— Exercise instructions —
Write the listing out again, all of it, word for word.

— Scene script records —
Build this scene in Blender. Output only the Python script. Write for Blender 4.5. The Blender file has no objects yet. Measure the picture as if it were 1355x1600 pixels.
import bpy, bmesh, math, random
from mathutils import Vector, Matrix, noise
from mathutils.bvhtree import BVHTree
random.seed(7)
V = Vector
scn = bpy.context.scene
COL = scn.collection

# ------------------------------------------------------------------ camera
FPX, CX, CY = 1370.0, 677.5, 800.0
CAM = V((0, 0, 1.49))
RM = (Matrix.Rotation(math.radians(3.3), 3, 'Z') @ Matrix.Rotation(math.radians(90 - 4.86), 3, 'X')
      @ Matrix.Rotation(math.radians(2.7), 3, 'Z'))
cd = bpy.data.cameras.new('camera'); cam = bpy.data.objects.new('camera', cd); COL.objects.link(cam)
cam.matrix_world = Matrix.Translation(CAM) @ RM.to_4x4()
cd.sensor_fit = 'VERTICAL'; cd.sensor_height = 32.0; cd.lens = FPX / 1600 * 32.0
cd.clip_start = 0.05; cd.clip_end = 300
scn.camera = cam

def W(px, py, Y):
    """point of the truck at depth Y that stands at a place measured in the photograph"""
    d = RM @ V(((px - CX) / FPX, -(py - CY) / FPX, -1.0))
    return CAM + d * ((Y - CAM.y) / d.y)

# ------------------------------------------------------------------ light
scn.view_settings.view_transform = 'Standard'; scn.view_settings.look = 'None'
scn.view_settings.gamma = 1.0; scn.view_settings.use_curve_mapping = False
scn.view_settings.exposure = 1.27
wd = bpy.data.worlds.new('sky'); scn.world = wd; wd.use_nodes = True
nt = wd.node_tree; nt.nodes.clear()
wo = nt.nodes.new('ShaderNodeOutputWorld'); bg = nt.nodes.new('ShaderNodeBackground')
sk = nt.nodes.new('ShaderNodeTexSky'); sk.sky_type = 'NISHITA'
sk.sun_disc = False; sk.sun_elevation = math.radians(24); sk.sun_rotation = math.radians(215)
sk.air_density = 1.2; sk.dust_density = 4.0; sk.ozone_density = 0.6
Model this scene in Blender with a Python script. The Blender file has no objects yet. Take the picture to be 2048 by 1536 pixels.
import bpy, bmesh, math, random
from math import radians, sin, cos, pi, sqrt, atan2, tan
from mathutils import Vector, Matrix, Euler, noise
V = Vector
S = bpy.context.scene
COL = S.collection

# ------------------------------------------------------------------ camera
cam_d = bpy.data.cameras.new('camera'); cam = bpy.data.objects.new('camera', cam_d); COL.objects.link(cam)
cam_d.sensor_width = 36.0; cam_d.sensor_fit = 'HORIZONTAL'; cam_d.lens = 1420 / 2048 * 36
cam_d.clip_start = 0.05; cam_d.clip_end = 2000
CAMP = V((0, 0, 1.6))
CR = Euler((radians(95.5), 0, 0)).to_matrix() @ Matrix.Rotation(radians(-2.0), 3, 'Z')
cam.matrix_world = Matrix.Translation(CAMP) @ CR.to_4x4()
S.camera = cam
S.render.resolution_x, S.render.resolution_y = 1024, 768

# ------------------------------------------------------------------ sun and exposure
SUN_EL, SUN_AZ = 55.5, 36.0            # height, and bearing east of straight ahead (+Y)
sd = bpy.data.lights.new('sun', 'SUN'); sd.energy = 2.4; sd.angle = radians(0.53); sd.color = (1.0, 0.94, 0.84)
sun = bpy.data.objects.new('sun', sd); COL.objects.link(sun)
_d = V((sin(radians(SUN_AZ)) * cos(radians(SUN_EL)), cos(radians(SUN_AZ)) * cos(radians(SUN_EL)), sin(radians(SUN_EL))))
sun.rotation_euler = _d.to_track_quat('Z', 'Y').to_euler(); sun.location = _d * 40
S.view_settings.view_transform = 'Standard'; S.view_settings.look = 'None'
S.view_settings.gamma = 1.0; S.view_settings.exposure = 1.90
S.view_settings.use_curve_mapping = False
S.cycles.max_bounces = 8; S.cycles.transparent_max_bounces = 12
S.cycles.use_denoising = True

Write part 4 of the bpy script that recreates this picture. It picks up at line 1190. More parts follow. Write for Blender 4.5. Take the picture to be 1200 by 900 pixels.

— The completed task —
Build this scene in Blender. Output only the Python script. Write for Blender 4.5. The Blender file has no objects yet. Measure the picture as if it were 1355x1600 pixels.
import bpy, bmesh, math, random
from mathutils import Vector, Matrix, noise
from mathutils.bvhtree import BVHTree
random.seed(7)
V = Vector
scn = bpy.context.scene
COL = scn.collection

# ------------------------------------------------------------------ camera
FPX, CX, CY = 1370.0, 677.5, 800.0
CAM = V((0, 0, 1.49))
RM = (Matrix.Rotation(math.radians(3.3), 3, 'Z') @ Matrix.Rotation(math.radians(90 - 4.86), 3, 'X')
      @ Matrix.Rotation(math.radians(2.7), 3, 'Z'))
cd = bpy.data.cameras.new('camera'); cam = bpy.data.objects.new('camera', cd); COL.objects.link(cam)
cam.matrix_world = Matrix.Translation(CAM) @ RM.to_4x4()
cd.sensor_fit = 'VERTICAL'; cd.sensor_height = 32.0; cd.lens = FPX / 1600 * 32.0
cd.clip_start = 0.05; cd.clip_end = 300
scn.camera = cam

def W(px, py, Y):
    """point of the truck at depth Y that stands at a place measured in the photograph"""
    d = RM @ V(((px - CX) / FPX, -(py - CY) / FPX, -1.0))
    return CAM + d * ((Y - CAM.y) / d.y)

# ------------------------------------------------------------------ light
scn.view_settings.view_transform = 'Standard'; scn.view_settings.look = 'None'
scn.view_settings.gamma = 1.0; scn.view_settings.use_curve_mapping = False
scn.view_settings.exposure = 1.27
wd = bpy.data.worlds.new('sky'); scn.world = wd; wd.use_nodes = True
nt = wd.node_tree; nt.nodes.clear()
wo = nt.nodes.new('ShaderNodeOutputWorld'); bg = nt.nodes.new('ShaderNodeBackground')
sk = nt.nodes.new('ShaderNodeTexSky'); sk.sky_type = 'NISHITA'
sk.sun_disc = False; sk.sun_elevation = math.radians(24); sk.sun_rotation = math.radians(215)
sk.air_density = 1.2; sk.dust_density = 4.0; sk.ozone_density = 0.6
Model this scene in Blender with a Python script. The Blender file has no objects yet. Take the picture to be 2048 by 1536 pixels.
import bpy, bmesh, math, random
from math import radians, sin, cos, pi, sqrt, atan2, tan
from mathutils import Vector, Matrix, Euler, noise
V = Vector
S = bpy.context.scene
COL = S.collection

# ------------------------------------------------------------------ camera
cam_d = bpy.data.cameras.new('camera'); cam = bpy.data.objects.new('camera', cam_d); COL.objects.link(cam)
cam_d.sensor_width = 36.0; cam_d.sensor_fit = 'HORIZONTAL'; cam_d.lens = 1420 / 2048 * 36
cam_d.clip_start = 0.05; cam_d.clip_end = 2000
CAMP = V((0, 0, 1.6))
CR = Euler((radians(95.5), 0, 0)).to_matrix() @ Matrix.Rotation(radians(-2.0), 3, 'Z')
cam.matrix_world = Matrix.Translation(CAMP) @ CR.to_4x4()
S.camera = cam
S.render.resolution_x, S.render.resolution_y = 1024, 768

# ------------------------------------------------------------------ sun and exposure
SUN_EL, SUN_AZ = 55.5, 36.0            # height, and bearing east of straight ahead (+Y)
sd = bpy.data.lights.new('sun', 'SUN'); sd.energy = 2.4; sd.angle = radians(0.53); sd.color = (1.0, 0.94, 0.84)
sun = bpy.data.objects.new('sun', sd); COL.objects.link(sun)
_d = V((sin(radians(SUN_AZ)) * cos(radians(SUN_EL)), cos(radians(SUN_AZ)) * cos(radians(SUN_EL)), sin(radians(SUN_EL))))
sun.rotation_euler = _d.to_track_quat('Z', 'Y').to_euler(); sun.location = _d * 40
S.view_settings.view_transform = 'Standard'; S.view_settings.look = 'None'
S.view_settings.gamma = 1.0; S.view_settings.exposure = 1.90
S.view_settings.use_curve_mapping = False
S.cycles.max_bounces = 8; S.cycles.transparent_max_bounces = 12
S.cycles.use_denoising = True

Write part 4 of the bpy script that recreates this picture. It picks up at line 1190. More parts follow. Write for Blender 4.5. Take the picture to be 1200 by 900 pixels.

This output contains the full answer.